Emptiness Changes Everything

If you want to understand contemplation, and therefore contemplative ecology, you have to become acquainted with emptiness. You can’t bypass emptiness and understand why contemplation has the potential to address the root causes of the ecological crisis. The encounter with emptiness is a fundamental stick in the spokes of the operations of the human mind and all it wishes for and all it projects onto the world in the myriad forms of exploitative desire, that endless grasping for more. Emptiness negates all of our attempts to affirm our independent existence. Not too many people want to go there, but contemplation cannot be understood without emptiness.
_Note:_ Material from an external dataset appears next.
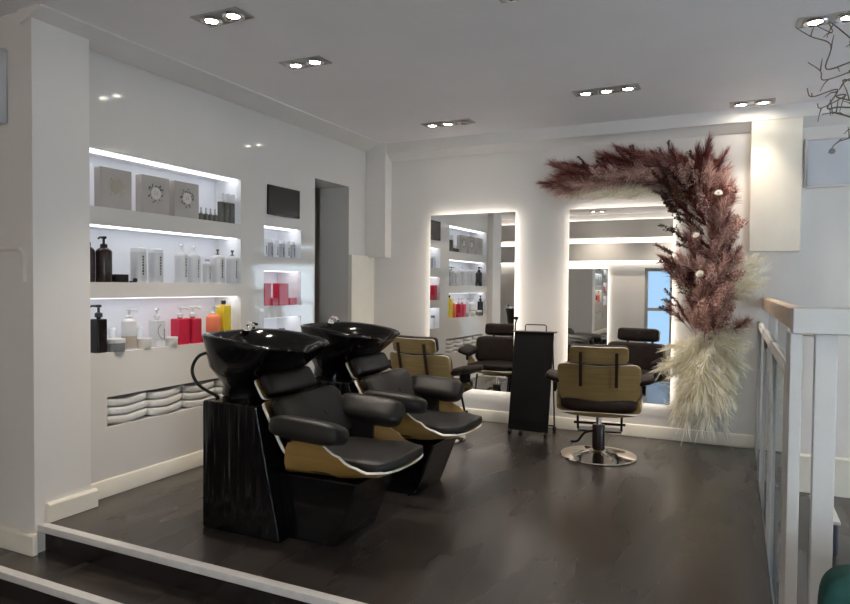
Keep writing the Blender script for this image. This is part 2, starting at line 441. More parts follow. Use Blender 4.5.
# stepped bulkhead with light coves on the front wall
struct(obj('wall_front_bulkhead', box(B(), -5.5, 4.5, YF, YF + .16, 1.80, 2.15), M['wall'], bevel=.004))
struct(obj('wall_front_upper_bulkhead', box(B(), -5.5, 4.5, YF, YF + .10, 2.25, 2.60), M['wall'], bevel=.004))
def led(name, b, label, m='led', group=None):
    o = obj(name, box(B(), *b), M[m], smooth=False)
    return tag(o, label, 'light strip', group)
led('cove_light', (-5.4, 4.4, YF + .03, YF + .09, 1.788, 1.798), 'glowing light strip under the grey bulkhead on the wall seen only in the mirrors', 'led', 'cove lights seen in the mirrors')
led('cove_light', (-5.4, 4.4, YF + .03, YF + .09, 2.152, 2.160), 'glowing light strip above the grey bulkhead on the wall seen only in the mirrors', 'led', 'cove lights seen in the mirrors')
led('cove_light', (-5.4, 4.4, YF + .02, YF + .06, 2.605, 2.612), 'highest glowing strip, just under the ceiling on the wall seen only in the mirrors', 'led_dim', 'cove lights seen in the mirrors')

# ------------------------------------------------------------------ niche LED strips
for nm, h, lab in (('upper', N1, 'glowing strip along the top of the long niche with square boxes'),
                   ('middle', N2, 'glowing strip along the top of the middle long niche of white bottles'),
                   ('lower', N3, 'glowing strip along the top of the lowest long niche with red bottles')):
    led('led_strip', (XL - .13, XL - .030, h[0] + .012, h[1] - .012, h[3] - .004, h[3]), lab, 'led_cool', 'niche light strips')
for h, lab in ((S1, 'glowing strip at the top of the small niche of silver tubes'), (S2, 'glowing strip at the top of the small niche of red packs'),
               (S3, 'glowing strip at the top of the lowest small niche')):
    led('led_strip', (XL - .13, XL - .030, h[0] + .012, h[1] - .012, h[3] - .004, h[3]), lab, 'led_cool', 'niche light strips')

# black screen above the small niches
t = thing('wall_screen', 'flat dark rectangular screen on the wall above the small lit niches', 'screen', (XL, 4.40, 1.98))
obj('bezel', box(B(), 0, .022, -.206, .206, -.12, .12), M['black_plastic'], t, bevel=.003)
obj('screen', box(B(), .022, .024, -.200, .200, -.114, .114), M['tv'], t, smooth=False)

# ------------------------------------------------------------------ back-lit mirrors
def mirror(name, label, x0, x1, z0, z1, y, s, group, tilt=(0, 0, 0)):
    """s = -1: wall at +y side (front faces -y)"""
    t = thing(name, label, 'mirror', ((x0 + x1) / 2, y, z0), 0, group)
    t.rotation_euler = tilt
    w = (x1 - x0) / 2; h = z1 - z0
    def bx(a, b, c, d, e, f): return box(B(), a, b, min(c * s, d * s), max(c * s, d * s), e, f)
    obj('mirror_glass', bx(-w, w, .045, .051, 0, h), M['mirror'], t, smooth=False)
    obj('backing_box', bx(-w + .07, w - .07, .0, .044, .07, h - .07), M['fixture'], t, smooth=False)
    for q in ((-w + .035, -w + .05, .04, h - .04), (w - .05, w - .035, .04, h - .04), (-w + .05, w - .05, .035, .05), (-w + .05, w - .05, h - .05, h - .035)):
        obj('led_strip', bx(q[0], q[1], .012, .040, q[2], q[3]), M['led'], t, smooth=False)
    return t
G = 'backlit wall mirrors'
mirror('wall_mirror', 'tall backlit mirror on the back wall behind the black trolley', -2.722, -1.85, .305, 1.985, YB - .006, -1, G, (R(-.1), 0, R(-.8)))
mirror('wall_mirror', 'tall backlit mirror framed by the dried flower garland', -1.35, -.478, .305, 1.985, YB - .003, -1, G, (0, 0, R(-.15)))
mirror('wall_mirror', 'backlit mirror of the opposite wall, seen as a reflection left in the garland mirror', -3.17, -2.30, -.03, 1.65, YF, 1, G)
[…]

Emptiness is not to be found in its description. The thing that actually reshapes a life cannot be described. My own words do not do it justice. Emptiness unmasks all of our images and replaces them with incomprehensible reality. If it doesn’t turn a life on its ear, it hasn’t been seen, or it has been seen and dismissed. Buddhists speak of emptiness (sunyata) as the flip side of interdependence. That is, because everything is absolutely interdependent, everything is empty of independent existence. In other words, emptiness is the interdependence of absolutely everything. This is good as far as it goes, but if it remains only an intellectual formulation, it barely hints at the “turn your life on its head” effect of actually seeing the truth of emptiness, of discovering that you do not exist in the way that you imagine you do, as a separate, independent self. It is hard to accept that all of one’s life energy has been poured into the maintenance and defense of a fiction. What a waste of life energy.

Emptiness is the key. Emptiness is what makes contemplation inherently ecological. The emptiness (non-existence) of the separate self is the presence and interaction of everything. Without emptiness, contemplation might be understood as stillness or quietude or self-reflection, but not ecology. You might have an idea about wholeness or oneness or interdependence, but you don’t necessarily experience it. You don’t get the whole movement of life rushing in, where before you had a separate self, trying to make its mark on the world and trying to get the world to fulfill its desires and confirm its beliefs. Emptiness is the loss of every belief and every idea and every image of one’s self and the world. Emptiness takes away everything we think we are, and brings us into contact with the whole of everything, exactly as it is, beyond all images, all experiences, all ideas, all stories, all beliefs, all understanding. Emptiness changes everything.